As rumors spread throughout the Rap community concerning action taking place in the Aftermath Music camp, Snopp Dogg's 2009 album, Malice in Wonderland (to be released in September) contributes to the anticipation over Dr. Dre's prospective album, Detox. Dre, the label's founder and CEO, has been talking about his coming album since some time in 2000, periodically making guest appearances on the albums of essentially every artist he has produced over the last decade (Snoop, Fifty, Eminem, and rumors of Xzibit to name a few). Thus his guest appearance on Snoop Dogg's newest album is no doubt yet another means of heralding the coming of Dre's Detox. Although many in the Rap community have been grumbling over the lengthy postponement of Dre's new album (most are bitterly complaining about how Dre "fell off," in the words of his last hit, "Forgot about Dre"), the rapper/producer's momentous role in Eminem's Relapse makes clear that Dre is very much still Dre (no pun intended) both as a rapper and a producer.
But all talk about Dr. Dre aside, the details on Snoop Dogg's Malice in Wonderland, though scarce at best, promise that the album will live up to expectations. Following the success of his last album, Ego Trippin' (which debuted at number three on the Billboard 200), Snoop's 2009 album will feature guest appearances by Pharrell and the Neptune crew in addition to Dr. Dre. Snoop, who claims that the record takes influences from composer Lalo Schifrin, says Schifrin's darker, more sinister compositions will have a significant coloring on Malice in Wonderland. This sort of mood setting will certainly influence Snoop's own rapping style which (apart from his well known associations with Dr. Dre),is defined by a style which is simultaneously funky and smooth; his ability to construct rhythms around funky, hip hop based grooves settles his music in a comfy space somewhere between hard rap and funk. No doubt Snoop has created for his music a kind of rap which the genre has not often seen, and thus his experimentation wich Lalo Schifrin's music will definitely create a similar sort of musicality. Perhaps one of the greatest rappers of our time, Snoop's ability to evoke head nodding in his listeners is rarely matched.

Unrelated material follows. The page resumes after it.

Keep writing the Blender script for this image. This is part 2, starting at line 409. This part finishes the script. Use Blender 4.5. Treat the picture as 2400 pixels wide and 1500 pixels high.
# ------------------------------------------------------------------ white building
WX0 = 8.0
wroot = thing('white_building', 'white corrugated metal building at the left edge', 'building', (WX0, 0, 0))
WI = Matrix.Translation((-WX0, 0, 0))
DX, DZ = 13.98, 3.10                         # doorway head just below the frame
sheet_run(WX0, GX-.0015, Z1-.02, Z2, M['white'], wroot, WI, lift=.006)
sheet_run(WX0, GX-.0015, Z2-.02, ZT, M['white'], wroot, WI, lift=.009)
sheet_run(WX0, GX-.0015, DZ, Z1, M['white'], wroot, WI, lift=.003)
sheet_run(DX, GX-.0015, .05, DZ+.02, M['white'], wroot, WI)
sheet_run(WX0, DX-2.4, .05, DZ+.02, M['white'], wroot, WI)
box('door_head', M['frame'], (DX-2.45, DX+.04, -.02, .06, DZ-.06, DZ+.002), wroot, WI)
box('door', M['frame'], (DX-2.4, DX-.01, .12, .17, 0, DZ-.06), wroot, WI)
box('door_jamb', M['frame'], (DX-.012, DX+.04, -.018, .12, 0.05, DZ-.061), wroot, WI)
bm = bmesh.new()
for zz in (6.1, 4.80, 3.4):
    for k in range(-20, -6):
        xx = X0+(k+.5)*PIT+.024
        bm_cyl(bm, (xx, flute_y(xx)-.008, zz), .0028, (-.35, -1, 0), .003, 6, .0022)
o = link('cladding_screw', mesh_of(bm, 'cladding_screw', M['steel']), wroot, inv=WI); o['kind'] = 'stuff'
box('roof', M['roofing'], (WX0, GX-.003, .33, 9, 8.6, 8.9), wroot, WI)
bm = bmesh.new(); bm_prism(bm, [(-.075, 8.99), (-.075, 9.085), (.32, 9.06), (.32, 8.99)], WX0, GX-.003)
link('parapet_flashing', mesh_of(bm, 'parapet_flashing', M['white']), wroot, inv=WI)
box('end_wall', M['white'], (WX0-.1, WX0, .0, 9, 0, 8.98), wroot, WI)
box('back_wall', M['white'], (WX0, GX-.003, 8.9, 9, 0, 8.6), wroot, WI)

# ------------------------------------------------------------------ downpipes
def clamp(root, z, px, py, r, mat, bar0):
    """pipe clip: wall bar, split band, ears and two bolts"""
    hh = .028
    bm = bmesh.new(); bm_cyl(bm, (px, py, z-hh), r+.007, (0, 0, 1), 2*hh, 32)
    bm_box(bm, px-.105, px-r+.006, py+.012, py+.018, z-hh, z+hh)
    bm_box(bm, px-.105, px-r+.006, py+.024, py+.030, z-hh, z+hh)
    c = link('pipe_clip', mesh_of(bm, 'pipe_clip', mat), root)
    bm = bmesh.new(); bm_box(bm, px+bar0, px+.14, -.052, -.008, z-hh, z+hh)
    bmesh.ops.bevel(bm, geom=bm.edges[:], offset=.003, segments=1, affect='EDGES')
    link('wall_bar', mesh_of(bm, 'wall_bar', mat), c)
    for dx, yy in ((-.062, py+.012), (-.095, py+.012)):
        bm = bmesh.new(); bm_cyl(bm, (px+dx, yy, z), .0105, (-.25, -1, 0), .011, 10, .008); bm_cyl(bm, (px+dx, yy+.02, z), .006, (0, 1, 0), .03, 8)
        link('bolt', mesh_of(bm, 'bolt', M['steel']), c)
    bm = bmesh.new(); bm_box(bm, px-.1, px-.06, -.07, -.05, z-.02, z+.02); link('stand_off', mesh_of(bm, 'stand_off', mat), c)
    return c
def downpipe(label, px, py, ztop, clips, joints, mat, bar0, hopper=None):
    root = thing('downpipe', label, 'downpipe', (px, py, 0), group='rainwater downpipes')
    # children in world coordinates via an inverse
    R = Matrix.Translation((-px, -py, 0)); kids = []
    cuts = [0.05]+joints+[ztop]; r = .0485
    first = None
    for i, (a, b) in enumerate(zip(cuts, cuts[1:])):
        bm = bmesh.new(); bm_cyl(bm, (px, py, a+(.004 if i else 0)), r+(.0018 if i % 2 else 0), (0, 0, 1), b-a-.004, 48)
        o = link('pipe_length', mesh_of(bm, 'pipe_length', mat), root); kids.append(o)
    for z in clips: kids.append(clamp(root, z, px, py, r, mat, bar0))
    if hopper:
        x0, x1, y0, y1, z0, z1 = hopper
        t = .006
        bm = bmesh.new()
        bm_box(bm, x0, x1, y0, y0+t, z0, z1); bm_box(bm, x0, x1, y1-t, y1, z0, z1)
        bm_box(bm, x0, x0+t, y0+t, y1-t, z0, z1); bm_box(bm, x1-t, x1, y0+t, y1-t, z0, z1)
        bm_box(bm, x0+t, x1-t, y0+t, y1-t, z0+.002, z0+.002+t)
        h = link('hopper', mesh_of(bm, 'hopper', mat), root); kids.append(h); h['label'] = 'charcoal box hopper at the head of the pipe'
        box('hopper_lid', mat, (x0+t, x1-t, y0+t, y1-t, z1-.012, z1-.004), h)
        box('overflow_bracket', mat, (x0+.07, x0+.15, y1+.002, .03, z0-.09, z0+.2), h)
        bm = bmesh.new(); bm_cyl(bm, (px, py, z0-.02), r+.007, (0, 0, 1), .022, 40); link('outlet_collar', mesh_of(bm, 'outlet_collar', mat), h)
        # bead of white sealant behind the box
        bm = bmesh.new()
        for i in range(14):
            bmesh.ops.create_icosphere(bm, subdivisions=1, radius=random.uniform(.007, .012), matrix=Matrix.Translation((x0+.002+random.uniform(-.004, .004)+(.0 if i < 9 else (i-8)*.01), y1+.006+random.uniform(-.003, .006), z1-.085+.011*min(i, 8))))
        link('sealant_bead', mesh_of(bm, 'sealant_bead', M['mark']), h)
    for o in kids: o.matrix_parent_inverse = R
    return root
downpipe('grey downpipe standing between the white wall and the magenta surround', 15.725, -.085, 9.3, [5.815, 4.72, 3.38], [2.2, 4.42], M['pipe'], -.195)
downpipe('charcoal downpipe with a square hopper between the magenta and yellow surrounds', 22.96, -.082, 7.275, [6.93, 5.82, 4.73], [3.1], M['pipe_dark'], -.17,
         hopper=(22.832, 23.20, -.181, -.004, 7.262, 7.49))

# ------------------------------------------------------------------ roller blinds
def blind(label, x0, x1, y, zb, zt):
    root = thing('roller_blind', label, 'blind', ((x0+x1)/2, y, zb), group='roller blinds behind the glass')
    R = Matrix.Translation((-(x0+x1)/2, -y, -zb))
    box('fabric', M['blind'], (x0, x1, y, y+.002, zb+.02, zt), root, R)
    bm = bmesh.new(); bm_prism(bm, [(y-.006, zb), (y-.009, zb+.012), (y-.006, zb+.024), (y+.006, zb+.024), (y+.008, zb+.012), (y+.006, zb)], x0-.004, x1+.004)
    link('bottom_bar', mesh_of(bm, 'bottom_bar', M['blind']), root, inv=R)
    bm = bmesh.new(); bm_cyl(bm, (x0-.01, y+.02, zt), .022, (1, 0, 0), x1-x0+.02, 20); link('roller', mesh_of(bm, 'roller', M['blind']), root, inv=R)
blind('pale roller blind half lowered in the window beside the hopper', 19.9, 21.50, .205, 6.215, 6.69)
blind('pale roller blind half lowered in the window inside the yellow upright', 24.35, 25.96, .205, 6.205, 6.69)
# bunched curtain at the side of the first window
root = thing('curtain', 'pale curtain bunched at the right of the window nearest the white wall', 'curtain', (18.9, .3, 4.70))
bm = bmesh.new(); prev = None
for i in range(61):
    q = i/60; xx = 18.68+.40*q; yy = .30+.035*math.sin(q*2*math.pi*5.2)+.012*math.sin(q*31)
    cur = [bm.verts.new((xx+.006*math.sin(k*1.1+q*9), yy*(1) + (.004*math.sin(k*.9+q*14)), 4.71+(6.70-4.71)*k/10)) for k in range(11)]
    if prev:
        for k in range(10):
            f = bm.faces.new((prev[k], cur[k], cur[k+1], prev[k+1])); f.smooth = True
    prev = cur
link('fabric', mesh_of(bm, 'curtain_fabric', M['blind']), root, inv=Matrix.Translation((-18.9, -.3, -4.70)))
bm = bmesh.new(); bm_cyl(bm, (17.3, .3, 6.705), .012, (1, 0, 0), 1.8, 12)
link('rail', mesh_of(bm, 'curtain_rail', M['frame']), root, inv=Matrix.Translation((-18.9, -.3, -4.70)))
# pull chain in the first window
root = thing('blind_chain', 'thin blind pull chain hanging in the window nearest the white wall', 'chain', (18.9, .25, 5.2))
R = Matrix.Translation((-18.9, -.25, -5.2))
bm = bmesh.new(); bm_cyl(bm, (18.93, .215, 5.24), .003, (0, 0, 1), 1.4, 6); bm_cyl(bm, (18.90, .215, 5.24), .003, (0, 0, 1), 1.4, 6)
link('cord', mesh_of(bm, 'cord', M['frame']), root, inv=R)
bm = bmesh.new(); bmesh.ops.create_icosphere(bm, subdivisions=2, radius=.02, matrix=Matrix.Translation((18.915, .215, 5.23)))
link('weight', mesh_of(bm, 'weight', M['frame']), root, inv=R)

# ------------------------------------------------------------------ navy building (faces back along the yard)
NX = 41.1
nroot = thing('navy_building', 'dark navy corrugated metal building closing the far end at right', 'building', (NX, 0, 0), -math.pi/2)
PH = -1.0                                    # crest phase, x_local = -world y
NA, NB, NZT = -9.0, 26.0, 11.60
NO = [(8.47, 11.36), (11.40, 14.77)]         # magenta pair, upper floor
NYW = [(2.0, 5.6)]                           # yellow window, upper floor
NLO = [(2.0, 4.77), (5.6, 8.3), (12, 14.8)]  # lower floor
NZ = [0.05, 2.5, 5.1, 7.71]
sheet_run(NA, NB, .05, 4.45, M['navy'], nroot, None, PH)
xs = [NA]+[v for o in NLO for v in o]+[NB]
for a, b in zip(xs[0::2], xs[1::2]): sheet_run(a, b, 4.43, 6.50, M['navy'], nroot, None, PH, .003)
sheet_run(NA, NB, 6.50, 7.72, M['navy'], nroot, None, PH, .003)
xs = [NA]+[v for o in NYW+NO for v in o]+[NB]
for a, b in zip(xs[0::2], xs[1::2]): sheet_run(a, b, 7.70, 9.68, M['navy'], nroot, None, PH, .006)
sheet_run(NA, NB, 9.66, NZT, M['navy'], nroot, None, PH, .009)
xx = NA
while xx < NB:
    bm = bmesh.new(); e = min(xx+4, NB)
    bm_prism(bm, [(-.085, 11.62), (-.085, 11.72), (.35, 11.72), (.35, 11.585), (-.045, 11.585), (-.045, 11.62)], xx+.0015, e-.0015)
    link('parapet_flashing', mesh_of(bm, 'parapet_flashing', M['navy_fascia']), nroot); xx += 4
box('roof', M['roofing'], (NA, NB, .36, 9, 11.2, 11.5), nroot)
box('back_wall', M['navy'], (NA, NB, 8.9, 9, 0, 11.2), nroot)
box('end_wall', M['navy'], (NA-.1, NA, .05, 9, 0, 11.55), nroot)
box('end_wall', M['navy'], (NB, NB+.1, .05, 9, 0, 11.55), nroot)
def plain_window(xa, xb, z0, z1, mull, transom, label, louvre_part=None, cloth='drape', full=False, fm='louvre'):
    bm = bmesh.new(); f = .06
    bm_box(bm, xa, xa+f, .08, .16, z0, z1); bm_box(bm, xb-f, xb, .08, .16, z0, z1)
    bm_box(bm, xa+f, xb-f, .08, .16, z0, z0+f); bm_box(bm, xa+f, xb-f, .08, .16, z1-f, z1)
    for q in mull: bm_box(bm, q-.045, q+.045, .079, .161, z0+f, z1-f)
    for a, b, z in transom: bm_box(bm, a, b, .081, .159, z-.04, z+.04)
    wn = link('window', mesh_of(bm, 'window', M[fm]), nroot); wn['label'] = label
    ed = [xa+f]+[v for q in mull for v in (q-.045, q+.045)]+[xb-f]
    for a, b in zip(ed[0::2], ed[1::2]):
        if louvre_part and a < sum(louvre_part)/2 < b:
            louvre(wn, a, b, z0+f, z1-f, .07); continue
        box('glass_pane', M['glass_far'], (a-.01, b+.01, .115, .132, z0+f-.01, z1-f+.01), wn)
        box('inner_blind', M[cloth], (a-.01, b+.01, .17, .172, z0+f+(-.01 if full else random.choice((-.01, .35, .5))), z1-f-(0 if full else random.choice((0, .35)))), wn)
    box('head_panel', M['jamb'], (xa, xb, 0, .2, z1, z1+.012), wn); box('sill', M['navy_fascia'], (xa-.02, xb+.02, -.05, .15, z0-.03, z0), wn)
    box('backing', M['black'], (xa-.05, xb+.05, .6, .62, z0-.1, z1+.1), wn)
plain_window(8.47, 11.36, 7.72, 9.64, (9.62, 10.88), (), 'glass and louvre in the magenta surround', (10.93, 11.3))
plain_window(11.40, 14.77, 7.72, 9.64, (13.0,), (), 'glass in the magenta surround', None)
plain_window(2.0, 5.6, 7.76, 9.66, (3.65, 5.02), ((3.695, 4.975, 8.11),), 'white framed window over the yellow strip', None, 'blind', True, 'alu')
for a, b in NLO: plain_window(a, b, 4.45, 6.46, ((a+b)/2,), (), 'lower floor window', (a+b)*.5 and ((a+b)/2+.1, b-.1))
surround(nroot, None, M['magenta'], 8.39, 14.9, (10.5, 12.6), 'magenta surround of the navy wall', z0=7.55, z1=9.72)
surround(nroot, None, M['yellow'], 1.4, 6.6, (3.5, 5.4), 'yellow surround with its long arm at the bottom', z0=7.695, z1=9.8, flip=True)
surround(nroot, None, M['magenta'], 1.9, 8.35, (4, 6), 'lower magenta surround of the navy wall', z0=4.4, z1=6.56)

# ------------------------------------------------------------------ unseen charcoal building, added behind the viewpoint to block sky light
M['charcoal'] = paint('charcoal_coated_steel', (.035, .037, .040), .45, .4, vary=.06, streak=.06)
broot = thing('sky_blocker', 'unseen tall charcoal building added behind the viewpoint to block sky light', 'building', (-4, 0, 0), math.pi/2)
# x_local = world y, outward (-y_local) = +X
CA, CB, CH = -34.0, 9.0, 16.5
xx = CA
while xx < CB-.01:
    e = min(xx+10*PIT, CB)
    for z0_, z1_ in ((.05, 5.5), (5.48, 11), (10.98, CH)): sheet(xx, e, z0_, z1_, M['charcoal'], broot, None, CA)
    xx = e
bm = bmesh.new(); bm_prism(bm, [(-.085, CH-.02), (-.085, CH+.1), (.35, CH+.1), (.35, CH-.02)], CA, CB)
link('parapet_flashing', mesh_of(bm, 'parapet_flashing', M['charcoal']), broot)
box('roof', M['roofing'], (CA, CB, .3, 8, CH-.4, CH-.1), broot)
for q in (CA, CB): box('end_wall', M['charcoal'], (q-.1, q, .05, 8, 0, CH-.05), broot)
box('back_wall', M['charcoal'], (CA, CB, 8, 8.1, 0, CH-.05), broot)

Malice in Wonderland, thus, promises to find a place in the rapper's repertoire which will match if not surpass the multiple hits which have come to define Snoop Dogg's music ("Gin and Juice" and "Beautiful" come to mind as some of the greatest Rap grooves which the genre has ever seen). Not only that, but after the great commercial success of the number one single on Snoop's last record, "Sexual Eruption," the rapper made comments on how his great success as a rapper has freed his stylistic choices, and allowed him to pursue musical ideas which are uninfluenced by audience reception (this, of course, is largely contradicted by the censorship which he allowed the hit single to undergo). Regardless, however, I wouldn't be surprised to see a great deal of new influences appearing in Snoop's Malice in Wonderland that he has not ever experimented with before (perhaps in the way he claimed Lalo Schifrin's sinister compositions influenced the album). The result of this musical experimentation, of course, waits to be defined, but it will no doubt be interesting to see how this sort of "dark, sinister" emotion will influence Snoop's funky, hip hop based grooves as we wait for what I hope will finally be Dre's release of Detox.